[Begin]

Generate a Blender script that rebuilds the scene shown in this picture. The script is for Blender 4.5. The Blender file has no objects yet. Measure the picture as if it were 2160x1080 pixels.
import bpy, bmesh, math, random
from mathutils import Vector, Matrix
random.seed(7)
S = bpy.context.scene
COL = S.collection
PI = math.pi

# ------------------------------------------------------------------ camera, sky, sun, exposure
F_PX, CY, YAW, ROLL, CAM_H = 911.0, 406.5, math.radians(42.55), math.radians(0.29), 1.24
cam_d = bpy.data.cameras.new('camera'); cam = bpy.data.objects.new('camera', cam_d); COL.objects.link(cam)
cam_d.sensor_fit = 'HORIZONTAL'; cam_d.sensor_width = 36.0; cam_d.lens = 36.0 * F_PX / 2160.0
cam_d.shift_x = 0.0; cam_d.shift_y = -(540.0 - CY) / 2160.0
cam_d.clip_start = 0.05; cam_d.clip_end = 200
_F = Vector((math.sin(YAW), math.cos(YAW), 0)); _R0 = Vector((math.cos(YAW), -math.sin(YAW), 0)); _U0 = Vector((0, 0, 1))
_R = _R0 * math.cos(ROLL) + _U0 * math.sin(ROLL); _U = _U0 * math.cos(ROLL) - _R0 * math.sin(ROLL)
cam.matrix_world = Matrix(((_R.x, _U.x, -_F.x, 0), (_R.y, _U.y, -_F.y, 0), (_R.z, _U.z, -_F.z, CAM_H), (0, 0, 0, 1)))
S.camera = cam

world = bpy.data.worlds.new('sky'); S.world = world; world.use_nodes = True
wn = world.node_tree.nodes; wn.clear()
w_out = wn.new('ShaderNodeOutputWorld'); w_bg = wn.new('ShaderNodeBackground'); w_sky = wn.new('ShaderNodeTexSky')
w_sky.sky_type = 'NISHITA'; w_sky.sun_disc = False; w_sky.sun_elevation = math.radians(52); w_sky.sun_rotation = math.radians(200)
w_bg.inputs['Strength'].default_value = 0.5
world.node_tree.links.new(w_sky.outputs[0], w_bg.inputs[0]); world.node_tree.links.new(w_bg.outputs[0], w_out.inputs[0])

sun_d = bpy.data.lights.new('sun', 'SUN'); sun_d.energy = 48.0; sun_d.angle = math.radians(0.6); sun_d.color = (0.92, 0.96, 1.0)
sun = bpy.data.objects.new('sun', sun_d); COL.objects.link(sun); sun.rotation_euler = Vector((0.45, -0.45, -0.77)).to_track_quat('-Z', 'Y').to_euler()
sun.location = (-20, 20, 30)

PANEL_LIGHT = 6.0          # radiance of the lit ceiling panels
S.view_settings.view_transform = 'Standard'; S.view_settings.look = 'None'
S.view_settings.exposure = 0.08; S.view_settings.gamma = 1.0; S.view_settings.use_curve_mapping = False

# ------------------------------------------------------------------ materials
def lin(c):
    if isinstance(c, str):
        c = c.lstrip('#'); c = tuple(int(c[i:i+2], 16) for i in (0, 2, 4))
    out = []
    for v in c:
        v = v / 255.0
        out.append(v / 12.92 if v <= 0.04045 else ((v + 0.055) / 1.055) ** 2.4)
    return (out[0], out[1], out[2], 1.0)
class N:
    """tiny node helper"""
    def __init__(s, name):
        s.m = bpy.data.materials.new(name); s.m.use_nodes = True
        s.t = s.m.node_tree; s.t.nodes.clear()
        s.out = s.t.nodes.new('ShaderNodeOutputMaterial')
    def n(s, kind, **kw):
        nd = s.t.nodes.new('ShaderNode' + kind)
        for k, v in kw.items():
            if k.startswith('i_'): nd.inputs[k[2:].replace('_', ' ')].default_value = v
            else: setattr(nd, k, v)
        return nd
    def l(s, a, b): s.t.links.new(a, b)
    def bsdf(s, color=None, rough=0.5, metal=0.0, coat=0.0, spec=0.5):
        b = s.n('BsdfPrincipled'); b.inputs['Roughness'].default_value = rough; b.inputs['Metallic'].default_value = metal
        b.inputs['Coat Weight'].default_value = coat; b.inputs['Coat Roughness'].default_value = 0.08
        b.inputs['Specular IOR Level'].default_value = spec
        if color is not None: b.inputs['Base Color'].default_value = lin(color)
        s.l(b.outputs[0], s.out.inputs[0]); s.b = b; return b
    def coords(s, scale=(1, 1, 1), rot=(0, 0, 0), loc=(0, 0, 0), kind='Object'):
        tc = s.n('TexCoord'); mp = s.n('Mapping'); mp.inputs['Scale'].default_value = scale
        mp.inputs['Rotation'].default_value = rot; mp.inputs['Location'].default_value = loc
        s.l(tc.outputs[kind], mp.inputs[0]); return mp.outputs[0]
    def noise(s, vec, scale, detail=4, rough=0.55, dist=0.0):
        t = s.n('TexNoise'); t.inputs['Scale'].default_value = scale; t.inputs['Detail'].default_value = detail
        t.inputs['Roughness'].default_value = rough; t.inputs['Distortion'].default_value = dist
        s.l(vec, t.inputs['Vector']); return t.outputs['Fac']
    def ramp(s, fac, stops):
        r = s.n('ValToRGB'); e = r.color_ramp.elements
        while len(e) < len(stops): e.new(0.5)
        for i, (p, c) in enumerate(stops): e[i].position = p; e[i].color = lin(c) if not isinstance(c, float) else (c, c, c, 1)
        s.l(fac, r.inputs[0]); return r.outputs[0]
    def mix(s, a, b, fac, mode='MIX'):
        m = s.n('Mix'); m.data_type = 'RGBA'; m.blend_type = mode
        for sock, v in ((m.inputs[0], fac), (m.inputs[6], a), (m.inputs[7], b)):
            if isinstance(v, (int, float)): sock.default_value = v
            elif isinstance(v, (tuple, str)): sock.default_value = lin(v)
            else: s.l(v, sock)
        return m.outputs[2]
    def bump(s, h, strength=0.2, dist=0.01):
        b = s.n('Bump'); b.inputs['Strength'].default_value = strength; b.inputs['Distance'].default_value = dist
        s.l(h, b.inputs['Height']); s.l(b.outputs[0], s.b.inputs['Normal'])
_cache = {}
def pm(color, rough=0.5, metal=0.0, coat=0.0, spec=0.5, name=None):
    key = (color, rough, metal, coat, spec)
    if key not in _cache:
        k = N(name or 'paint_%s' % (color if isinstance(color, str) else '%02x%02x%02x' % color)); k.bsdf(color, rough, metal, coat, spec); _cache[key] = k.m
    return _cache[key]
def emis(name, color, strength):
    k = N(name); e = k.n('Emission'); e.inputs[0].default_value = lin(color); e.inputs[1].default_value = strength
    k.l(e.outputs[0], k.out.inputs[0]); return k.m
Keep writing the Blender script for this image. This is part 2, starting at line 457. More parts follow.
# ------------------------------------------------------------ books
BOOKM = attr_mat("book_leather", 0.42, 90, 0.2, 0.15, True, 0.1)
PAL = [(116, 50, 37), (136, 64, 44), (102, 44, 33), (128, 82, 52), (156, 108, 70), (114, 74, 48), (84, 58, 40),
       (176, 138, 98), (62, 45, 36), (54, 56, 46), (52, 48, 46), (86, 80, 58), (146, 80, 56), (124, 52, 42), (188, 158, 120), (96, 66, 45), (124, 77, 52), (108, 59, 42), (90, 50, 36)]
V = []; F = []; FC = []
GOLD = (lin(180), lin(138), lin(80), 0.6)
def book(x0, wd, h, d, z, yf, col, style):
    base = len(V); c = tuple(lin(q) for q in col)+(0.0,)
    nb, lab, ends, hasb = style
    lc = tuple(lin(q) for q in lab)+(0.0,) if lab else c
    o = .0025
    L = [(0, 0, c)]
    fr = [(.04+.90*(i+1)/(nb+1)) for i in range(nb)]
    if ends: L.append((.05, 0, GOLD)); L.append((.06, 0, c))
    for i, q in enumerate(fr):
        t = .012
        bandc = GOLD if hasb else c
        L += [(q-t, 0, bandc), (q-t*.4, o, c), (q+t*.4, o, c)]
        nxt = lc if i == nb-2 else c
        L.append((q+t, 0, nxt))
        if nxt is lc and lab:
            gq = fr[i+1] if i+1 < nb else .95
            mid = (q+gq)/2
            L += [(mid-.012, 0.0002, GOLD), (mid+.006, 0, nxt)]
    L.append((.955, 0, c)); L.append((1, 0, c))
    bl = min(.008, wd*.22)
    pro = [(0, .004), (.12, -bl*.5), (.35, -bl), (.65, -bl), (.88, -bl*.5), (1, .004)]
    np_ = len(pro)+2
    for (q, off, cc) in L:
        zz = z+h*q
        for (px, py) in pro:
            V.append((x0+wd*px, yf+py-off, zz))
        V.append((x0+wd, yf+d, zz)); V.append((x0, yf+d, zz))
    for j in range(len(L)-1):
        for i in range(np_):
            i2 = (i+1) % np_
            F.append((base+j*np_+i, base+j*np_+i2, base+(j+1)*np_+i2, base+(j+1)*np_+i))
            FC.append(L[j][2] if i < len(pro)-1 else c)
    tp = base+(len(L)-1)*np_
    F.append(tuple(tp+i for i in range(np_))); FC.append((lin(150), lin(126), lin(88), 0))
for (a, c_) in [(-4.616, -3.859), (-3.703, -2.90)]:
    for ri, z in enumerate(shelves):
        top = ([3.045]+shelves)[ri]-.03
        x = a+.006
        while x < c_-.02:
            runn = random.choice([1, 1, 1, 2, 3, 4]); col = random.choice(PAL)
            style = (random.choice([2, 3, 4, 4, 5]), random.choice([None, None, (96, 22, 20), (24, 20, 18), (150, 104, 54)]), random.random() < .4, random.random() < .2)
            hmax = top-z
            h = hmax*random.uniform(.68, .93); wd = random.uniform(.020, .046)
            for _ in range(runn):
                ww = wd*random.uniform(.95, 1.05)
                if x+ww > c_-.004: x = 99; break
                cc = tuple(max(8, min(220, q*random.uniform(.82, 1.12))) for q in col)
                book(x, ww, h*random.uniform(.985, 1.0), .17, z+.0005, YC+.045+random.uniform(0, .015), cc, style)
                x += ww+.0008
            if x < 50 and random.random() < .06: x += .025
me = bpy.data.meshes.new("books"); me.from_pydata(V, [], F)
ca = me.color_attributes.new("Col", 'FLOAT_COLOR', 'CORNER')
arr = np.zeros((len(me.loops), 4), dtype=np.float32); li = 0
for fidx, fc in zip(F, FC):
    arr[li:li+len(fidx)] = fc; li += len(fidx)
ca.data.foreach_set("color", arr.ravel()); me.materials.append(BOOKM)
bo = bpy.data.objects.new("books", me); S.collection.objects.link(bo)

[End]

Return exactly the leading lines of the listing, stopping after the line in which "PI = math.pi" occurs.

Generate a Blender script that rebuilds the scene shown in this picture. The script is for Blender 4.5. The Blender file has no objects yet. Measure the picture as if it were 2160x1080 pixels.
import bpy, bmesh, math, random
from mathutils import Vector, Matrix
random.seed(7)
S = bpy.context.scene
COL = S.collection
PI = math.pi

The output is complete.